- _Exercise_
Make an exact copy of all the entries, but do not reproduce the pictures.

───── Dataset rows ─────

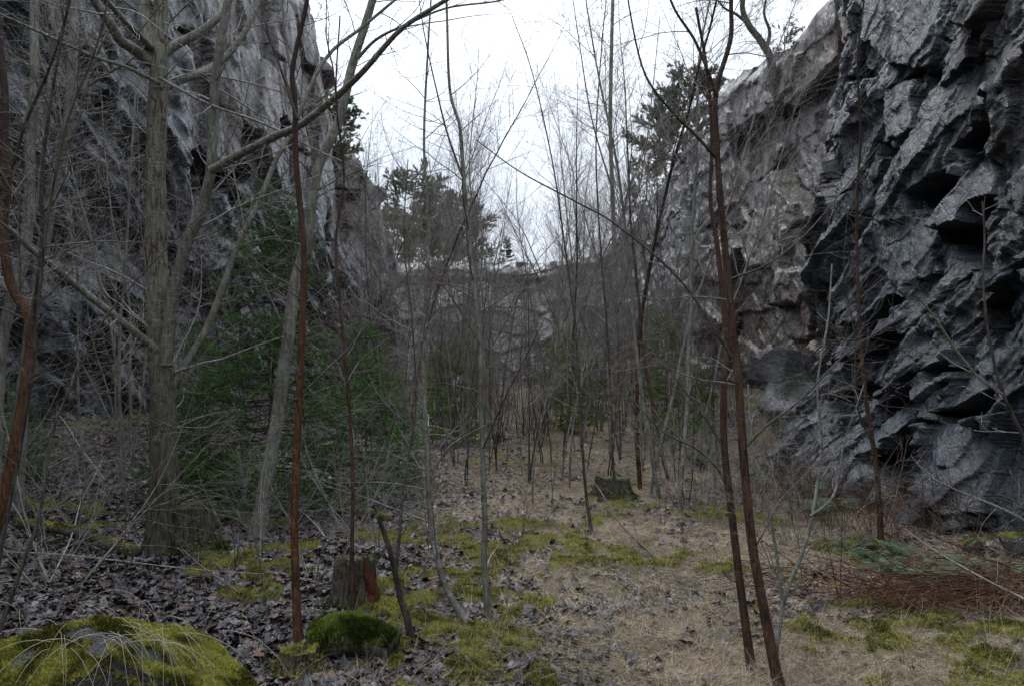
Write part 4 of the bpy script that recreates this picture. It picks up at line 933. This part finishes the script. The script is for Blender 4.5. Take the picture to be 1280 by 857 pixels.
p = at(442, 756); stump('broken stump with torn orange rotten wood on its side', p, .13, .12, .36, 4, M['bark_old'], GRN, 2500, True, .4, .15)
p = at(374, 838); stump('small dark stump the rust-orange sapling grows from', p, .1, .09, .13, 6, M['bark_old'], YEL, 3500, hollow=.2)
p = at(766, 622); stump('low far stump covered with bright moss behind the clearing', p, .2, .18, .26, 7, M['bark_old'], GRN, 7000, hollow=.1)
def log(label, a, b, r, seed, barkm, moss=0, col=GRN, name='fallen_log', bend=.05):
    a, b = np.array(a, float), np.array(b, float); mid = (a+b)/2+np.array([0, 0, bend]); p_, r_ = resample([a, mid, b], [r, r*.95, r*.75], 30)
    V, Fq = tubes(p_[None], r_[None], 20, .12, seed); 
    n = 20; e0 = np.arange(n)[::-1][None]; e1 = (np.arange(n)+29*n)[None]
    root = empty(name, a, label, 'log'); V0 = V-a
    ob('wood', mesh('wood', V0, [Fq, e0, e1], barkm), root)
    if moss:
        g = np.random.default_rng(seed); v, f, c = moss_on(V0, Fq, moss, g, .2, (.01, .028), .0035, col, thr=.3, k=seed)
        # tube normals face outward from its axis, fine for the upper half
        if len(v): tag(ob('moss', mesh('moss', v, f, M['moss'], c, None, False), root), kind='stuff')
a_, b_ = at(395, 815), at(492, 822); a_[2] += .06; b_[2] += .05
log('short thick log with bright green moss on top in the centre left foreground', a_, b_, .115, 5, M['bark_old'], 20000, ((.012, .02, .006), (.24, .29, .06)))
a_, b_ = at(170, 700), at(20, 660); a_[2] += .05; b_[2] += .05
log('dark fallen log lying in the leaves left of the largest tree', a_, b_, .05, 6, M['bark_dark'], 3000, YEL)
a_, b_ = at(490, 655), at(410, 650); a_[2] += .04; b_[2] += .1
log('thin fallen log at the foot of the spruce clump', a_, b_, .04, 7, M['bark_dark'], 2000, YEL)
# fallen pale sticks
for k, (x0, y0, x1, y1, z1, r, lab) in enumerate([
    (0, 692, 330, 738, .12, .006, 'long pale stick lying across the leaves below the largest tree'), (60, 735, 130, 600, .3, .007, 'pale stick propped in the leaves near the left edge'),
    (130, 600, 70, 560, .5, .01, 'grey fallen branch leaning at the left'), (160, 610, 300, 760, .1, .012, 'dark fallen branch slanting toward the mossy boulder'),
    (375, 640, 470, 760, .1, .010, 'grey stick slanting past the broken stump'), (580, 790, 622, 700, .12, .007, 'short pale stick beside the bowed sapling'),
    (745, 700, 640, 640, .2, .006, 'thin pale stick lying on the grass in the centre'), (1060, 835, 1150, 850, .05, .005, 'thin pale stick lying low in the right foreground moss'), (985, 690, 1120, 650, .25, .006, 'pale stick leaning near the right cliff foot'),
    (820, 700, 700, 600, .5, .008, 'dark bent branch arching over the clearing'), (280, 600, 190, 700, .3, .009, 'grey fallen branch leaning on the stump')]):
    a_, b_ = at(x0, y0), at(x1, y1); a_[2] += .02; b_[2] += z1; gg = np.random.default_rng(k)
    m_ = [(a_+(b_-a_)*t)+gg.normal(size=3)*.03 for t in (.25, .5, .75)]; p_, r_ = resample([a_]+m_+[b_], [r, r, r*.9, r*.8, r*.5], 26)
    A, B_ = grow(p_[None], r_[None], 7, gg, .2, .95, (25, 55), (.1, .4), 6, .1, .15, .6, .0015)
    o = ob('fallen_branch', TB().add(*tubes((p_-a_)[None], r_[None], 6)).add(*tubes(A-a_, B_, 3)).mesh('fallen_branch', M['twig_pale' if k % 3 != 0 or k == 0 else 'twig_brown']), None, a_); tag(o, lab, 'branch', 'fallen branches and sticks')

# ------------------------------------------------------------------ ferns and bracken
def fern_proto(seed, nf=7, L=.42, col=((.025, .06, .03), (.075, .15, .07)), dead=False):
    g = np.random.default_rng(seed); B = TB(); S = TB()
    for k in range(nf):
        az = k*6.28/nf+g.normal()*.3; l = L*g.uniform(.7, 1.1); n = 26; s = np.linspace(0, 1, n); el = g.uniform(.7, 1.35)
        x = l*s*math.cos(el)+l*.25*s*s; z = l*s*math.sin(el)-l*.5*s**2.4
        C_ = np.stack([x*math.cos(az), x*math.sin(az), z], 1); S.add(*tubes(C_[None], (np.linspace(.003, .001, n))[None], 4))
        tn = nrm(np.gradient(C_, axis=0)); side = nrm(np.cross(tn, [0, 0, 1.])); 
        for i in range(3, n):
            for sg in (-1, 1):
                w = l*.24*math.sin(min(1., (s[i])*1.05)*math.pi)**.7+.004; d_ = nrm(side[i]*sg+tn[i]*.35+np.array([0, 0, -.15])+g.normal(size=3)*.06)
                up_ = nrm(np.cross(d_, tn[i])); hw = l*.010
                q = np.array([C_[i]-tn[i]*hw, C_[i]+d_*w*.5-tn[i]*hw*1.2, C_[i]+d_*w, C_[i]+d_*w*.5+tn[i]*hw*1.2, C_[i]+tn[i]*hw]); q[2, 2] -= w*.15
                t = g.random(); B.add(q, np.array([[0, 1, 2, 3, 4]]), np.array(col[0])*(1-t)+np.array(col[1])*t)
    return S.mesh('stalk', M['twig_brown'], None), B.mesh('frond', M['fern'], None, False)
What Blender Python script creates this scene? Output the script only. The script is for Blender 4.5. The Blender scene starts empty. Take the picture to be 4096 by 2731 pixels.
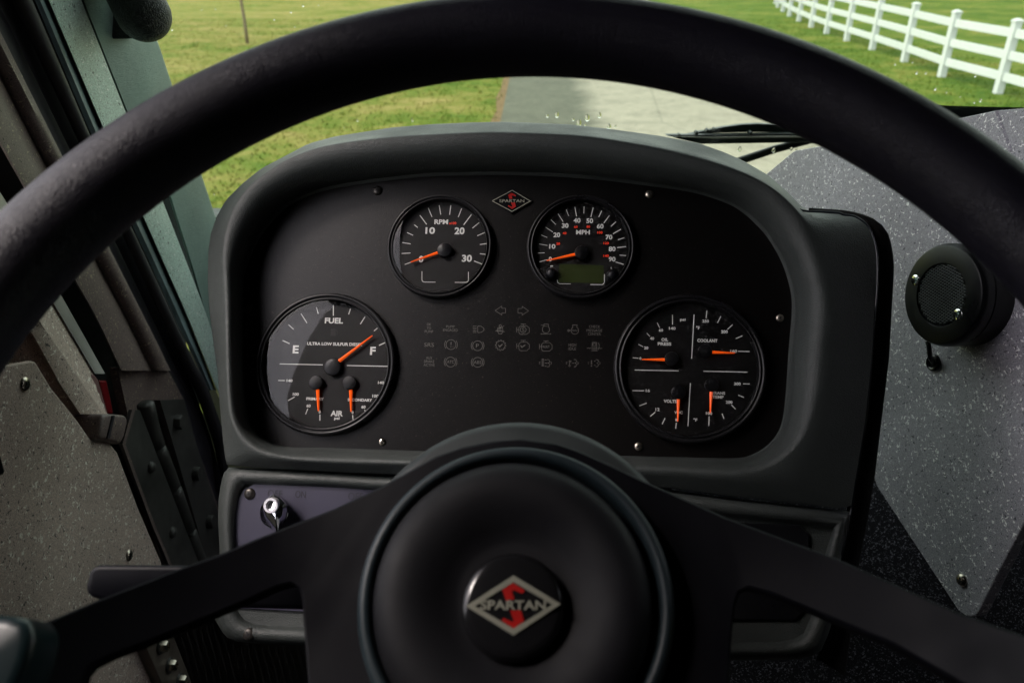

─────

- _Final result_
Write part 4 of the bpy script that recreates this picture. It picks up at line 933. This part finishes the script. The script is for Blender 4.5. Take the picture to be 1280 by 857 pixels.
p = at(442, 756); stump('broken stump with torn orange rotten wood on its side', p, .13, .12, .36, 4, M['bark_old'], GRN, 2500, True, .4, .15)
p = at(374, 838); stump('small dark stump the rust-orange sapling grows from', p, .1, .09, .13, 6, M['bark_old'], YEL, 3500, hollow=.2)
p = at(766, 622); stump('low far stump covered with bright moss behind the clearing', p, .2, .18, .26, 7, M['bark_old'], GRN, 7000, hollow=.1)
def log(label, a, b, r, seed, barkm, moss=0, col=GRN, name='fallen_log', bend=.05):
    a, b = np.array(a, float), np.array(b, float); mid = (a+b)/2+np.array([0, 0, bend]); p_, r_ = resample([a, mid, b], [r, r*.95, r*.75], 30)
    V, Fq = tubes(p_[None], r_[None], 20, .12, seed); 
    n = 20; e0 = np.arange(n)[::-1][None]; e1 = (np.arange(n)+29*n)[None]
    root = empty(name, a, label, 'log'); V0 = V-a
    ob('wood', mesh('wood', V0, [Fq, e0, e1], barkm), root)
    if moss:
        g = np.random.default_rng(seed); v, f, c = moss_on(V0, Fq, moss, g, .2, (.01, .028), .0035, col, thr=.3, k=seed)
        # tube normals face outward from its axis, fine for the upper half
        if len(v): tag(ob('moss', mesh('moss', v, f, M['moss'], c, None, False), root), kind='stuff')
a_, b_ = at(395, 815), at(492, 822); a_[2] += .06; b_[2] += .05
log('short thick log with bright green moss on top in the centre left foreground', a_, b_, .115, 5, M['bark_old'], 20000, ((.012, .02, .006), (.24, .29, .06)))
a_, b_ = at(170, 700), at(20, 660); a_[2] += .05; b_[2] += .05
log('dark fallen log lying in the leaves left of the largest tree', a_, b_, .05, 6, M['bark_dark'], 3000, YEL)
a_, b_ = at(490, 655), at(410, 650); a_[2] += .04; b_[2] += .1
log('thin fallen log at the foot of the spruce clump', a_, b_, .04, 7, M['bark_dark'], 2000, YEL)
# fallen pale sticks
for k, (x0, y0, x1, y1, z1, r, lab) in enumerate([
    (0, 692, 330, 738, .12, .006, 'long pale stick lying across the leaves below the largest tree'), (60, 735, 130, 600, .3, .007, 'pale stick propped in the leaves near the left edge'),
    (130, 600, 70, 560, .5, .01, 'grey fallen branch leaning at the left'), (160, 610, 300, 760, .1, .012, 'dark fallen branch slanting toward the mossy boulder'),
    (375, 640, 470, 760, .1, .010, 'grey stick slanting past the broken stump'), (580, 790, 622, 700, .12, .007, 'short pale stick beside the bowed sapling'),
    (745, 700, 640, 640, .2, .006, 'thin pale stick lying on the grass in the centre'), (1060, 835, 1150, 850, .05, .005, 'thin pale stick lying low in the right foreground moss'), (985, 690, 1120, 650, .25, .006, 'pale stick leaning near the right cliff foot'),
    (820, 700, 700, 600, .5, .008, 'dark bent branch arching over the clearing'), (280, 600, 190, 700, .3, .009, 'grey fallen branch leaning on the stump')]):
    a_, b_ = at(x0, y0), at(x1, y1); a_[2] += .02; b_[2] += z1; gg = np.random.default_rng(k)
    m_ = [(a_+(b_-a_)*t)+gg.normal(size=3)*.03 for t in (.25, .5, .75)]; p_, r_ = resample([a_]+m_+[b_], [r, r, r*.9, r*.8, r*.5], 26)
    A, B_ = grow(p_[None], r_[None], 7, gg, .2, .95, (25, 55), (.1, .4), 6, .1, .15, .6, .0015)
    o = ob('fallen_branch', TB().add(*tubes((p_-a_)[None], r_[None], 6)).add(*tubes(A-a_, B_, 3)).mesh('fallen_branch', M['twig_pale' if k % 3 != 0 or k == 0 else 'twig_brown']), None, a_); tag(o, lab, 'branch', 'fallen branches and sticks')

# ------------------------------------------------------------------ ferns and bracken
def fern_proto(seed, nf=7, L=.42, col=((.025, .06, .03), (.075, .15, .07)), dead=False):
    g = np.random.default_rng(seed); B = TB(); S = TB()
    for k in range(nf):
        az = k*6.28/nf+g.normal()*.3; l = L*g.uniform(.7, 1.1); n = 26; s = np.linspace(0, 1, n); el = g.uniform(.7, 1.35)
        x = l*s*math.cos(el)+l*.25*s*s; z = l*s*math.sin(el)-l*.5*s**2.4
        C_ = np.stack([x*math.cos(az), x*math.sin(az), z], 1); S.add(*tubes(C_[None], (np.linspace(.003, .001, n))[None], 4))
        tn = nrm(np.gradient(C_, axis=0)); side = nrm(np.cross(tn, [0, 0, 1.])); 
        for i in range(3, n):
            for sg in (-1, 1):
                w = l*.24*math.sin(min(1., (s[i])*1.05)*math.pi)**.7+.004; d_ = nrm(side[i]*sg+tn[i]*.35+np.array([0, 0, -.15])+g.normal(size=3)*.06)
                up_ = nrm(np.cross(d_, tn[i])); hw = l*.010
                q = np.array([C_[i]-tn[i]*hw, C_[i]+d_*w*.5-tn[i]*hw*1.2, C_[i]+d_*w, C_[i]+d_*w*.5+tn[i]*hw*1.2, C_[i]+tn[i]*hw]); q[2, 2] -= w*.15
                t = g.random(); B.add(q, np.array([[0, 1, 2, 3, 4]]), np.array(col[0])*(1-t)+np.array(col[1])*t)
    return S.mesh('stalk', M['twig_brown'], None), B.mesh('frond', M['fern'], None, False)
What Blender Python script creates this scene? Output the script only. The script is for Blender 4.5. The Blender scene starts empty. Take the picture to be 4096 by 2731 pixels.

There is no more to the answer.